Thanks you guys. I’m starting to get the picture. Although I’m beginning to get the hang of it, I’m still a long way from being an expert.

Assisted rolls?
Not assisted rescues, but assisted rolls! Reminds me of a brief conversation Coffee had with my wife: “Amy, Jimmy said I could do this!” Those words were followed shortly by said caffinated friend leaping lemur-like from his Critter onto the rear deck of said wife’s boat…followed yet again by a double ker-splunk and random profanity in my general direction. Of course Coffee only assisted with the first half of the roll. :smiley: Believe it or not, she IS speaking to me again.

Canine-assisted roll
Check out the last page in the latest issue of Sea Kayaker Magazine. I wouldn’t have believed it but the photos are the proof of the pudding!


– Last Updated: May-17-04 4:44 PM EST –

there is an older guy, probably in his 60's, who paddles a composite squirt boat at the Deerfield. He likes to play right below the Gap in a very strong standing wave with his midsize white dog. The dog takes its place on the deck and will move accordingly to where the guy sinks his boat. So when the guy sinks his bow, the dog would nonchalantly walk to the stern. When he spins around to submerge the stern, the dog will move to the bow. I am not sure if he rolls with the dog on his boat. But, somehow, I think the dog can. It's all so evident to those watching that the dog and the guy feel very comfortable in that powerful wave. I can't help but think that he flips over at least once in awhile.

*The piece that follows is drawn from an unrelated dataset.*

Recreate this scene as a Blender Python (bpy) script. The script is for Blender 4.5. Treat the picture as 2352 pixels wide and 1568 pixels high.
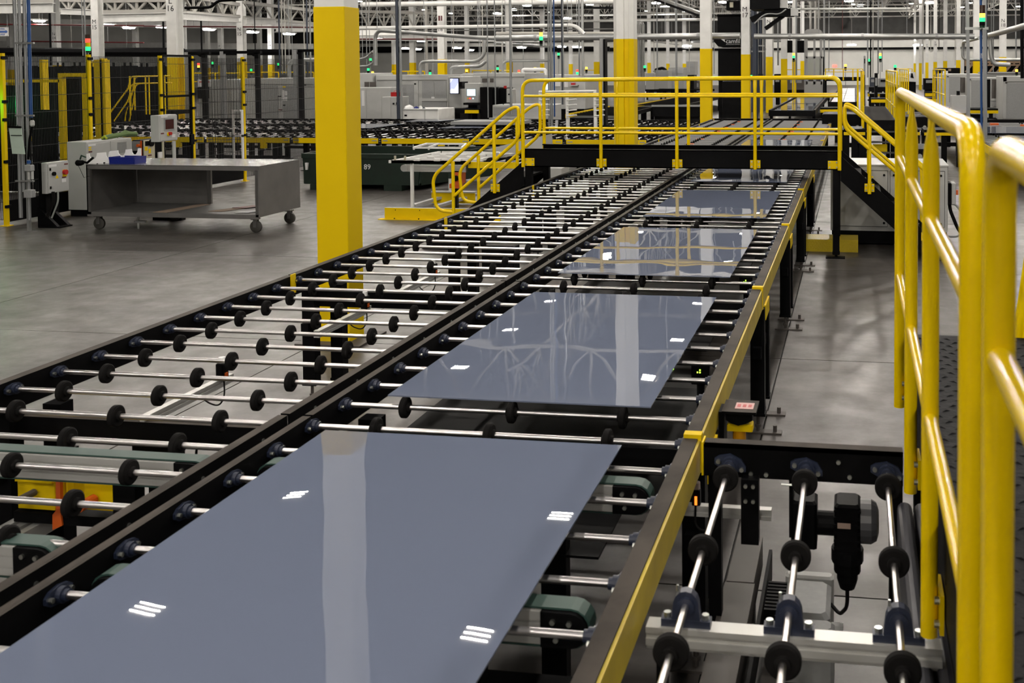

I've seen the guy with his dog playing the wave twice now.


tired roll…
When I first learned to roll I had the same problem: after paddling for a few hrs., my roll was gone… bad technique, too much pressure on the paddle, arm, shoulder. Self-taught. Eventually learned to finish a sweep roll with a layback, much better. Easiest roll (for me) is a standard Greenland roll. See Qajaq USA website for video of this and other rolls done with a Greenland paddle (or no paddle). Rolling a loaded boat is slower, but not much harder than unloaded, I agree. Keep practiclng, it’s fun.